▶ [EXERCISE DESCRIPTION]: Repeat exactly the lines of the listing below, please, starting with the first and ending with the line containing "5); part('leg', mb, t, 'wood')"; leave out the rest.

** begin INFORMATION SHOWN **

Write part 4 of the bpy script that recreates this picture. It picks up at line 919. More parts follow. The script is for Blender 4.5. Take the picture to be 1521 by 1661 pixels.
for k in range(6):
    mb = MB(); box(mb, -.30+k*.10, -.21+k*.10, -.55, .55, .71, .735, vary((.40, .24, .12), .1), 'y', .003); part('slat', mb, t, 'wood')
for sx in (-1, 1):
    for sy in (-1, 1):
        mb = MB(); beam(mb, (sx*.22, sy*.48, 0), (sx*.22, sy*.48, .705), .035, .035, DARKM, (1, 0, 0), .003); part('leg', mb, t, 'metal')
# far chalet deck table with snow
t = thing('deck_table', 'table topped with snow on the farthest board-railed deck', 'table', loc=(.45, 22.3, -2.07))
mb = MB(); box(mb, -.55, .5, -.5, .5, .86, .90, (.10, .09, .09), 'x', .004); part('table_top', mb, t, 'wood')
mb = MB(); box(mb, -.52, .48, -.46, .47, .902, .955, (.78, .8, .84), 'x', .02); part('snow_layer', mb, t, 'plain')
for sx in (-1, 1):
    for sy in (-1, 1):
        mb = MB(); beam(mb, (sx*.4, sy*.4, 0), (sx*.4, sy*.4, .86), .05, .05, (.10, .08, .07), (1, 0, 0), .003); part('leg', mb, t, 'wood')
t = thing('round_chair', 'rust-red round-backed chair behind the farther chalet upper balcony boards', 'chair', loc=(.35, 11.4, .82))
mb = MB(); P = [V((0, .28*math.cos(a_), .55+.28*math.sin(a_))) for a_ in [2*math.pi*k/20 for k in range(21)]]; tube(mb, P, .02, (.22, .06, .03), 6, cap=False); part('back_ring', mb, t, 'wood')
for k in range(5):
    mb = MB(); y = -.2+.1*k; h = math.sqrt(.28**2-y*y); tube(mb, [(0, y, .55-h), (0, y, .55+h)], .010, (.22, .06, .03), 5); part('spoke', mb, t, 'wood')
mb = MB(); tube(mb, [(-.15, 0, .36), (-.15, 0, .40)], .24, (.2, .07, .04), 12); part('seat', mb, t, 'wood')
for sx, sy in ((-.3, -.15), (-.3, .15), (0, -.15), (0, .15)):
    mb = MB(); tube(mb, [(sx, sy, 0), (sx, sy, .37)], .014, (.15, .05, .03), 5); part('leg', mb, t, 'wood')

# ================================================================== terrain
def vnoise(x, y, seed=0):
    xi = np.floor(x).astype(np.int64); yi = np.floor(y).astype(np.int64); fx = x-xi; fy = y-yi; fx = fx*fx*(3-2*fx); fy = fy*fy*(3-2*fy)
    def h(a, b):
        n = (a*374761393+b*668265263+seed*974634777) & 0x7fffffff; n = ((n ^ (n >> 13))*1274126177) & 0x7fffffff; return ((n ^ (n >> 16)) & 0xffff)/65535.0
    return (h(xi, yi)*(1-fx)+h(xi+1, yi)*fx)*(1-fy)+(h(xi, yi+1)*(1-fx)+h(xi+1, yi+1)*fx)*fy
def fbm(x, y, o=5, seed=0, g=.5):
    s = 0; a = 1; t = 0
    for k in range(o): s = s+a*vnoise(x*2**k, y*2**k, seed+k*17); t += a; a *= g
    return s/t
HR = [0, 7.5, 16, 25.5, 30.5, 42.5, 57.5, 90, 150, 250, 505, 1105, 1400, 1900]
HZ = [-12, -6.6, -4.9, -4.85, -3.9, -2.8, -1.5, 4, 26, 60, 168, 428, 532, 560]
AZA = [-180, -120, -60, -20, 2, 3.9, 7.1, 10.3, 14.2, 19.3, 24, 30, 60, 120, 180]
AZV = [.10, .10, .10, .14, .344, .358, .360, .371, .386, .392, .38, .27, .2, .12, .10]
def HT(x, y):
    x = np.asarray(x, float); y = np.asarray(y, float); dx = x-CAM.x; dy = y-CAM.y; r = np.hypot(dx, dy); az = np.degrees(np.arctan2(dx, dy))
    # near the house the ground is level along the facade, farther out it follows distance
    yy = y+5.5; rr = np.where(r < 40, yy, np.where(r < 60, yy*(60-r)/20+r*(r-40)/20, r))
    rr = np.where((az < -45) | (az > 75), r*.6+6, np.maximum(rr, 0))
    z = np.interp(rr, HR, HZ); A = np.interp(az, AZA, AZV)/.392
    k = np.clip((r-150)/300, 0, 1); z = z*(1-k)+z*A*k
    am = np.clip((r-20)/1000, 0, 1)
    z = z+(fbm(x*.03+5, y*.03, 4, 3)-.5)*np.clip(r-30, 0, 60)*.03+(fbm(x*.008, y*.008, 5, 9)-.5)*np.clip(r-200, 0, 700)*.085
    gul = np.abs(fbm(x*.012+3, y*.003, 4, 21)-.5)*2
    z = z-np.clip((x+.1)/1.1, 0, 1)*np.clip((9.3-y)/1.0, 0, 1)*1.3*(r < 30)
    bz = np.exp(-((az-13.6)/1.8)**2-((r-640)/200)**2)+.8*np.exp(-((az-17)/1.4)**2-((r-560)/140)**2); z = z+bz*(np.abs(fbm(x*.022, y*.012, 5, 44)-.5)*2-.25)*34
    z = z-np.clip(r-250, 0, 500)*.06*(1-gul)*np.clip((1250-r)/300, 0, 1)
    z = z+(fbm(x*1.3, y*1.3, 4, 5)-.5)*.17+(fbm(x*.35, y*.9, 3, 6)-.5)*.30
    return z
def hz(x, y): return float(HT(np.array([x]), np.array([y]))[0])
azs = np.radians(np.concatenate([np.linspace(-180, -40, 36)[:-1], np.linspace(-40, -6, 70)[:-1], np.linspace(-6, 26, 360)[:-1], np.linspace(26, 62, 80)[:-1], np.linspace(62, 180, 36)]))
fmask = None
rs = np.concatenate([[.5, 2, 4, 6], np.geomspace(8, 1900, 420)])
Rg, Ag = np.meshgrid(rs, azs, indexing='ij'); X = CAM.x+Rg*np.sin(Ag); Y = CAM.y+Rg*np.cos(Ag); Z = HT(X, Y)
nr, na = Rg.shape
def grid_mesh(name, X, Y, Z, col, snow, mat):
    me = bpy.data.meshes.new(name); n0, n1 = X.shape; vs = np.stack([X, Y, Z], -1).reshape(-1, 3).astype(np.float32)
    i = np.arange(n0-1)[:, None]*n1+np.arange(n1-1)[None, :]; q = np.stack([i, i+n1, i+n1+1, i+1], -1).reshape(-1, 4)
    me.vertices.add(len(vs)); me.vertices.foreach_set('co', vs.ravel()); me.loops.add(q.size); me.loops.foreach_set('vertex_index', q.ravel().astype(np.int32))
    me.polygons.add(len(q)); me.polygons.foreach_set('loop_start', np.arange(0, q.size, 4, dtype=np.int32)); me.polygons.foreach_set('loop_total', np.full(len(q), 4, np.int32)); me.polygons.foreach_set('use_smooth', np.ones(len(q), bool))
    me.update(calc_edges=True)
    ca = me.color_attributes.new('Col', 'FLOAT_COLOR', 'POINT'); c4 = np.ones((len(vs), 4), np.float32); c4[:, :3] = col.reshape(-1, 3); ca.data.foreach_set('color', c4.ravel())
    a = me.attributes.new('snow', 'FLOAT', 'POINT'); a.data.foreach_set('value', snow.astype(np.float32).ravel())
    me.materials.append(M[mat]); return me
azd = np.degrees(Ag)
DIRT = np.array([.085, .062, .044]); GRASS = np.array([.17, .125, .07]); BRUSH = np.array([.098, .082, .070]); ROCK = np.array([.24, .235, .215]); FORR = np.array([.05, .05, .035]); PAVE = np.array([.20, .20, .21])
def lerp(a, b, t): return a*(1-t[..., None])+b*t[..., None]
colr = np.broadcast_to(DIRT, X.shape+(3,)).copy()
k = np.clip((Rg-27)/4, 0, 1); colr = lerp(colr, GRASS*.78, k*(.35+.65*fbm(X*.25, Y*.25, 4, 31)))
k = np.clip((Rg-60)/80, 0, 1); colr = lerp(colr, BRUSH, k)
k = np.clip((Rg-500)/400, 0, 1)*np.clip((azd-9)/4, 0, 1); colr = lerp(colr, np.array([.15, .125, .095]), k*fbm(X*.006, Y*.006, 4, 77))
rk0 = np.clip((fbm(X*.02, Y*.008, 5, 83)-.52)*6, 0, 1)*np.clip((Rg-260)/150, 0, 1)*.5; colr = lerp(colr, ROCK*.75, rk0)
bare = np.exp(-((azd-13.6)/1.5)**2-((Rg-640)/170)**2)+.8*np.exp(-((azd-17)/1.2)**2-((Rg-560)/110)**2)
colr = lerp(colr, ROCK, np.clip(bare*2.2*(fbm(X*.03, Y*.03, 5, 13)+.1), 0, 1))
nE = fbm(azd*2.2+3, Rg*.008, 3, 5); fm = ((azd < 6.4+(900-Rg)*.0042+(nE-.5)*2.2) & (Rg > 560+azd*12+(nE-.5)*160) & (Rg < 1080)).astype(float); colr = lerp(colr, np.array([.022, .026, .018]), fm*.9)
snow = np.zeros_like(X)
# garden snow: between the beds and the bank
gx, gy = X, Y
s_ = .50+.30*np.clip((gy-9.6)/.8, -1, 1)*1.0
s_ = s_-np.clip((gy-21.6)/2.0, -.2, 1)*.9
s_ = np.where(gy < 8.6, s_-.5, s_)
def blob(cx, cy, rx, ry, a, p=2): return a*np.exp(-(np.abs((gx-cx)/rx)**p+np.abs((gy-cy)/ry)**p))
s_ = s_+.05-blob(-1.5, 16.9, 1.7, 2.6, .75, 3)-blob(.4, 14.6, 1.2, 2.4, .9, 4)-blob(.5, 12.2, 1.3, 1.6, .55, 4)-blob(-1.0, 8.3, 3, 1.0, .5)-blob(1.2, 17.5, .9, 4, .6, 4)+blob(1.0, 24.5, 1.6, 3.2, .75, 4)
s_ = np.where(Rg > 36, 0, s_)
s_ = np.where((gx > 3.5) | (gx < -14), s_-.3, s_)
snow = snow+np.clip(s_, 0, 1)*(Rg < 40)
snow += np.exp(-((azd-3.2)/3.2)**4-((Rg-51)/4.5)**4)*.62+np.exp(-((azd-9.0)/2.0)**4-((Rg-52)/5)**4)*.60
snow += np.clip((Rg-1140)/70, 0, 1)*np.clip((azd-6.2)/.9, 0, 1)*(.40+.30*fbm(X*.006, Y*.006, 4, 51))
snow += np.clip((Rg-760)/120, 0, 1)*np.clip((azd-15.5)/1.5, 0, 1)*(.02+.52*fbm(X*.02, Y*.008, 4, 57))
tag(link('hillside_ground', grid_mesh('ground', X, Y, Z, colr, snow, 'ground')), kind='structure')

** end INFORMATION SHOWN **

▶ [COMPLETED TASK]:
Write part 4 of the bpy script that recreates this picture. It picks up at line 919. More parts follow. The script is for Blender 4.5. Take the picture to be 1521 by 1661 pixels.
for k in range(6):
    mb = MB(); box(mb, -.30+k*.10, -.21+k*.10, -.55, .55, .71, .735, vary((.40, .24, .12), .1), 'y', .003); part('slat', mb, t, 'wood')
for sx in (-1, 1):
    for sy in (-1, 1):
        mb = MB(); beam(mb, (sx*.22, sy*.48, 0), (sx*.22, sy*.48, .705), .035, .035, DARKM, (1, 0, 0), .003); part('leg', mb, t, 'metal')
# far chalet deck table with snow
t = thing('deck_table', 'table topped with snow on the farthest board-railed deck', 'table', loc=(.45, 22.3, -2.07))
mb = MB(); box(mb, -.55, .5, -.5, .5, .86, .90, (.10, .09, .09), 'x', .004); part('table_top', mb, t, 'wood')
mb = MB(); box(mb, -.52, .48, -.46, .47, .902, .955, (.78, .8, .84), 'x', .02); part('snow_layer', mb, t, 'plain')
for sx in (-1, 1):
    for sy in (-1, 1):
        mb = MB(); beam(mb, (sx*.4, sy*.4, 0), (sx*.4, sy*.4, .86), .05, .05, (.10, .08, .07), (1, 0, 0), .003); part('leg', mb, t, 'wood')
t = thing('round_chair', 'rust-red round-backed chair behind the farther chalet upper balcony boards', 'chair', loc=(.35, 11.4, .82))
mb = MB(); P = [V((0, .28*math.cos(a_), .55+.28*math.sin(a_))) for a_ in [2*math.pi*k/20 for k in range(21)]]; tube(mb, P, .02, (.22, .06, .03), 6, cap=False); part('back_ring', mb, t, 'wood')
for k in range(5):
    mb = MB(); y = -.2+.1*k; h = math.sqrt(.28**2-y*y); tube(mb, [(0, y, .55-h), (0, y, .55+h)], .010, (.22, .06, .03), 5); part('spoke', mb, t, 'wood')
mb = MB(); tube(mb, [(-.15, 0, .36), (-.15, 0, .40)], .24, (.2, .07, .04), 12); part('seat', mb, t, 'wood')
for sx, sy in ((-.3, -.15), (-.3, .15), (0, -.15), (0, .15)):
    mb = MB(); tube(mb, [(sx, sy, 0), (sx, sy, .37)], .014, (.15, .05, .03), 5); part('leg', mb, t, 'wood')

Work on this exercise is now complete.